Heyyy! +9001 respect for these guys.
 
" EU Commission: Piracy doesn't hurt music sales, may even help "...
Yeah, that's right.
 
"Piracy doesn't hurt music sales, may even help"

after these all long they just got realized?
 
This is totally bogus. The study looks at digital sales, which weren't popular until after piracy already existed, so obviously there aren't going to be a decrease in sales when the sales were lowered years before.

It is simply absurd to think that piracy does anything but hurt music sales.
 
I still buy CDs. I like the tangible aspect of them. I "aged out" from rock to country. I find the music on country CDs is a bit more consistently listenable than a lot of early rock offerings. Maybe that's because it's mostly in major keys.;)

In any case, a lot of country artists are offered songs to pick and choose from a variety of top notch writers. So there's a diversity of decent material when the album goes to print.

But, in the old days, even big name bands had albums with a half of a good song on them. Get stoned, and pump out some incoherent garbage, that was the modus operandi back in the day.

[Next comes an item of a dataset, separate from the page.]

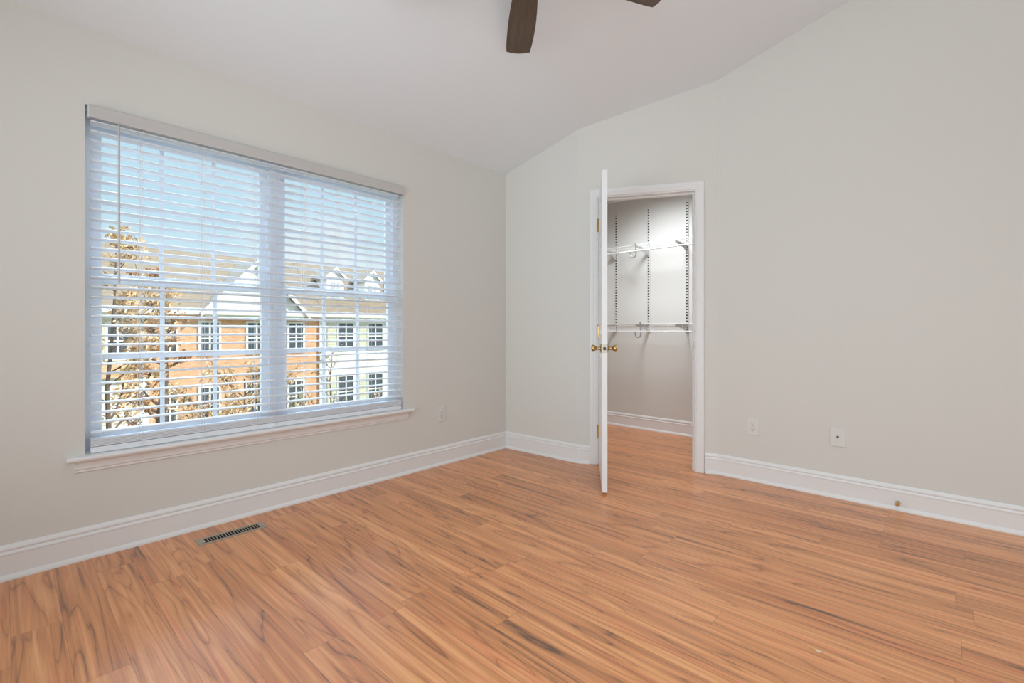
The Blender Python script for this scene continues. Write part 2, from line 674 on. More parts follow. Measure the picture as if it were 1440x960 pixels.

Was it really like that? I'm not sure, I forget...:D
 
This looks at digital sales, which makes it pretty bogus. People "not opening their wallets" even if pirate bay didn't exist is not something to be proud of either because obviously they mean they'll just torrent it from somewhere else. Artists are the ones who suffer most, and CD sales are now non-existent, so old acts don't get paid OR played on the radio. Their royalties stop. "Risky" talent or experimentation is rejected and new acts have to be "bankable"; predictable, pre-packaged, plastic product that everybody complains about but won't accept responsibility for. Innovation and individuality has been silenced throughout the last decade because people under 40 no longer pay for music, and radio has become monotonous and manufactured. The lengths people will go to in order to justify not having to pay for music is crazy; of course it affects sales. I don't agree that labels should be able to charge £14 for a CD of undisclosed filler, but downloading a piece of work that spent months or years to make and cost hundreds of thousands of pounds to produce for nothing is absolutely unjustifiable. You want someone to blame for Nicki Minaj, Justin Beiber and the cesspool that is now the music industry? Look in the mirror.